Mr. Shainman, who is in the process of purchasing the school for $550,000 from the Ichabod Crane School District, attended the November 26 meeting, answering questions from the two boards and many of the 25 residents in the audience. He said he is “close, close…” to acquiring the empty school building. Mr. Shainman owns a gallery in New York City and has a home in Stuyvesant Falls. He said that 2/5 of the school building, which the district closed last year due to declining enrollment, will be storage for his collection. “We work with a lot of very large, like museum-size, works,” said Mr. Shainman. He said he sells pieces ranging in price from $500 to $2 million. He currently stores some of the artwork at Func Art Design in the Village of Kinderhook and uses that company for moving his pieces. 
He also plans to have private showings at the school building and may have public exhibitions in the summer.
The school is in a residential zone and Mr. Shainman does plan to add some apartments on the upper floors of the building. He has hired an “art handler” who will live at the building; he may use another apartment for artists in residence. Looking to the future, he hopes to hold events at the building for local non-profits and possibly having foundation for new artists.

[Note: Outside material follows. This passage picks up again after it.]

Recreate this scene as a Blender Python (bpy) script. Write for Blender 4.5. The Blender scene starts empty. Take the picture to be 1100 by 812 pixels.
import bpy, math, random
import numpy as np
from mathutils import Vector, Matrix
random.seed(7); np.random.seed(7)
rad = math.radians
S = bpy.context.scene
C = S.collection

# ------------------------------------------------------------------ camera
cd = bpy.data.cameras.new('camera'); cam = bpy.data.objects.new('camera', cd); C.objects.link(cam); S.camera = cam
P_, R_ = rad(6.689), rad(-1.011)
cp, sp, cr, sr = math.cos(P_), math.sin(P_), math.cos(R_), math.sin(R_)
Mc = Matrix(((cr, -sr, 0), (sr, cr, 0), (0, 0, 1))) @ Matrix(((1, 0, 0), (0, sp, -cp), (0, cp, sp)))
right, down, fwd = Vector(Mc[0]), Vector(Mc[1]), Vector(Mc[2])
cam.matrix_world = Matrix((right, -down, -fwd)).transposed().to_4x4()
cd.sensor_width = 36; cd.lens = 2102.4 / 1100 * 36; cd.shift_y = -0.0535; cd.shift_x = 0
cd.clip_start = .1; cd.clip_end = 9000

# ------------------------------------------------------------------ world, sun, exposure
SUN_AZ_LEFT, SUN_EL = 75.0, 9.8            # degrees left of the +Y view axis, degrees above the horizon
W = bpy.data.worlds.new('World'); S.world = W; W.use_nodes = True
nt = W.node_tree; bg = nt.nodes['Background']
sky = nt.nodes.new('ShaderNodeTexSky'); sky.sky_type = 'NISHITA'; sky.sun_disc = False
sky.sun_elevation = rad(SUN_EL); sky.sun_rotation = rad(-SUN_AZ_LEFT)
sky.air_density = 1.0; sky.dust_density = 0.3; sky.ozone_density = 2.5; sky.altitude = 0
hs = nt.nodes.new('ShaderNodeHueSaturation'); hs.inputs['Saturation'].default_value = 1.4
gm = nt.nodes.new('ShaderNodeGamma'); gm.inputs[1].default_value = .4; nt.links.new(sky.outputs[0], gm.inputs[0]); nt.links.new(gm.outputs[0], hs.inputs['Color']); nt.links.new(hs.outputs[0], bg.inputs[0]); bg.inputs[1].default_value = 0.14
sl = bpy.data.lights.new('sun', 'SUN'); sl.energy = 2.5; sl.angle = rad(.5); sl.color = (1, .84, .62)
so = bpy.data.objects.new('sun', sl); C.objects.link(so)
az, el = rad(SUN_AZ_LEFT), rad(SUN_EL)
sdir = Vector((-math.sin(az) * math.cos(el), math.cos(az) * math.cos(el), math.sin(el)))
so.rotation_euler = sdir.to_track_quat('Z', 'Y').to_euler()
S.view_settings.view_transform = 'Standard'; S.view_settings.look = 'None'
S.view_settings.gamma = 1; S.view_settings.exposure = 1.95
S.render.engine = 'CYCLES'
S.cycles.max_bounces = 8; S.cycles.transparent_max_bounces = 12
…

His engineer, Pat Prendergast, said that there will be no changes to the outside of the building and stressed that Mr. Shainman’s usage would fit under the “cultural facility” definition in the village’s zoning laws.

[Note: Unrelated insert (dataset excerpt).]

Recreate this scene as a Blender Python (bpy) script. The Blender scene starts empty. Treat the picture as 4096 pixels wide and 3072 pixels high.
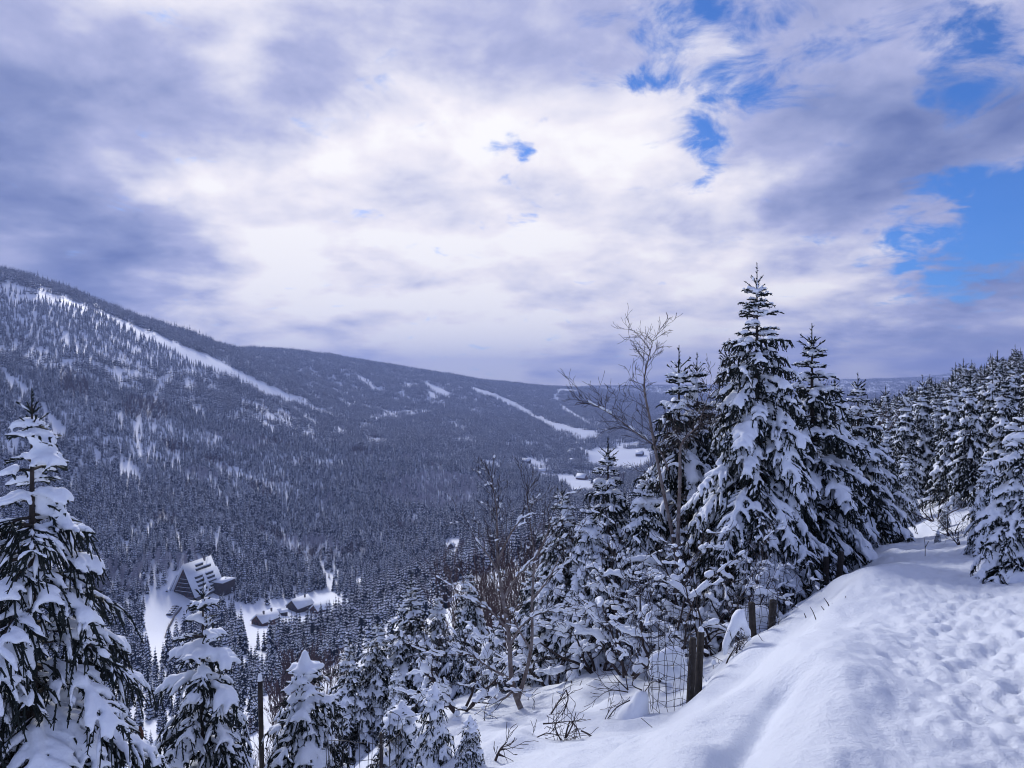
import bpy, math, random
import numpy as np
from mathutils import Vector, Matrix

S = bpy.context.scene
C = S.collection
F = 667.0                                   # focal length in pixels of the 1024 px wide view
R_ = math.radians

# cloud banks: (u, v, radius, brightness); u, v only name the compass direction they stand in
SKY_BRIGHT = [(95, 60, 60, .14), (250, 160, 110, .26), (160, 70, 70, .12), (300, 225, 80, .16), (400, 130, 100, .05), (520, 120, 60, .16),
              (560, 215, 80, .06), (700, 210, 90, .08), (475, 367, 50, .6), (640, 335, 110, .24), (300, 335, 110, .2), (470, 350, 90, .30), (280, 325, 60, .10), (770, 300, 80, .14), (900, 374, 45, .55), (660, 40, 40, .10), (590, 180, 40, .06),
              (20, 200, 110, -.20), (90, 260, 120, -.14), (340, 45, 90, -.12), (440, 318, 80, -.14), (540, 330, 60, -.20), (160, 200, 60, -.08),
              (650, 300, 90, .06), (930, 348, 45, -.22), (850, 340, 45, -.14), (970, 300, 60, -.06), (1000, 150, 100, -.10), (870, 140, 80, -.05), (820, 60, 60, -.10), (940, 20, 80, -.10),
              (620, 70, 60, -.10), (150, 100, 40, -.18), (330, 90, 40, -.14), (200, 40, 60, .08), (470, 60, 60, .06), (780, 260, 60, -.04)]
SKY_GAPS = [(748, 2, 36, .80), (700, 75, 46, .45), (715, 118, 34, .52), (722, 160, 20, .5), (615, 75, 34, .32), (492, 158, 9, .55), (512, 153, 10, .62), (534, 152, 10, .6), (512, 197, 9, .6), (640, 20, 40, .32),
            (962, 52, 30, .62), (1012, 62, 26, .6), (800, 20, 40, .30), (905, 222, 22, .62), (985, 214, 34, .8), (1025, 200, 30, .8), (945, 238, 26, .6), (1020, 285, 26, .45), (790, 214, 12, .4), (880, 60, 40, .28)]
SKY_BASE = .565
SKY_RAMP = [(0.0, (.13, .18, .40)), (.25, (.24, .29, .52)), (.5, (.42, .45, .68)), (.72, (.70, .70, .82)), (.9, (.90, .865, .91)), (1.0, (.98, .96, .96))]
SKY_GAIN = 5.7
SKY_BLUE = (.17, .40, .70)
SUN_E = 1.5
VALLEY_SINGLES = 150
HAZE_D = 1.85e-4
HAZE_COL = (.41, .53, 1.0)

# ------------------------------------------------------------------ camera
cam = bpy.data.cameras.new('camera')
cam.lens = 36 * F / 1024
cam.sensor_width = 36
cam.clip_start = 0.1
cam.clip_end = 30000
cam_ob = bpy.data.objects.new('camera', cam)
cam_ob.location = (0, 0, 0)
cam_ob.rotation_euler = (R_(90), 0, 0)
C.objects.link(cam_ob)
S.camera = cam_ob

# ------------------------------------------------------------------ render settings
S.render.engine = 'CYCLES'
S.view_settings.view_transform = 'Standard'
S.view_settings.look = 'None'
S.view_settings.gamma = 1
S.view_settings.use_curve_mapping = False
S.view_settings.exposure = 0.97
cy = S.cycles
cy.use_denoising = True
cy.filter_width = 1.05
cy.max_bounces = 5
cy.diffuse_bounces = 3
cy.glossy_bounces = 2
cy.transmission_bounces = 2
cy.transparent_max_bounces = 8
cy.volume_bounces = 0
cy.caustics_reflective = False
cy.caustics_refractive = False

# ------------------------------------------------------------------ sky
SUN_AZ, SUN_EL = R_(-28), R_(27)            # measured from the view direction (+Y), left is negative
W = bpy.data.worlds.new('World')
S.world = W
W.use_nodes = True
nt = W.node_tree
nt.nodes.clear()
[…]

Some neighbors had concerns about the loading of artwork and traffic in and out of the building. Mr. Shainman pointed out that the school had 60 buses a day parking in front, as well as deliveries and parents coming and going. “Mine would be a speck of dust compared to that,” he said of deliveries he would have. “My business is very, very discreet,” he told the neighbors.
The other worry residents expressed was that the proposed use of the building would be more commercial than a museum. “Museums don’t sell the objects,” said one neighbor.
Zoning Board member William Van Alstyne said that the Planning Board would decide at a later meeting whether to require Mr. Shainman to apply for a special use permit.
Planning Board Chairman Bruce Charbonneau said that though his board was not making any decisions at this meeting, Monday’s hearing was the right place for residents to voice their opinions, since there will not be another public hearing on this project before the Planning Board meets Thursday, December 6. Mr. Charbonneau said that if residents have any concerns about the special use permit for this project they should put their comments to the board in writing.
The Zoning Board of Appeals agreed that the proposed use would qualify the building as a cultural facility, according to the village zoning code. “I think it squarely fits this,” said ZBA member Sarah Richards.
“We lost a couple of buildings last night,” said Mr. Van Alstyne referring to the fire the destroyed two historic buildings in the village’s business district, “and we certainly don’t need any more vacant buildings in the Village of Kinderhook.”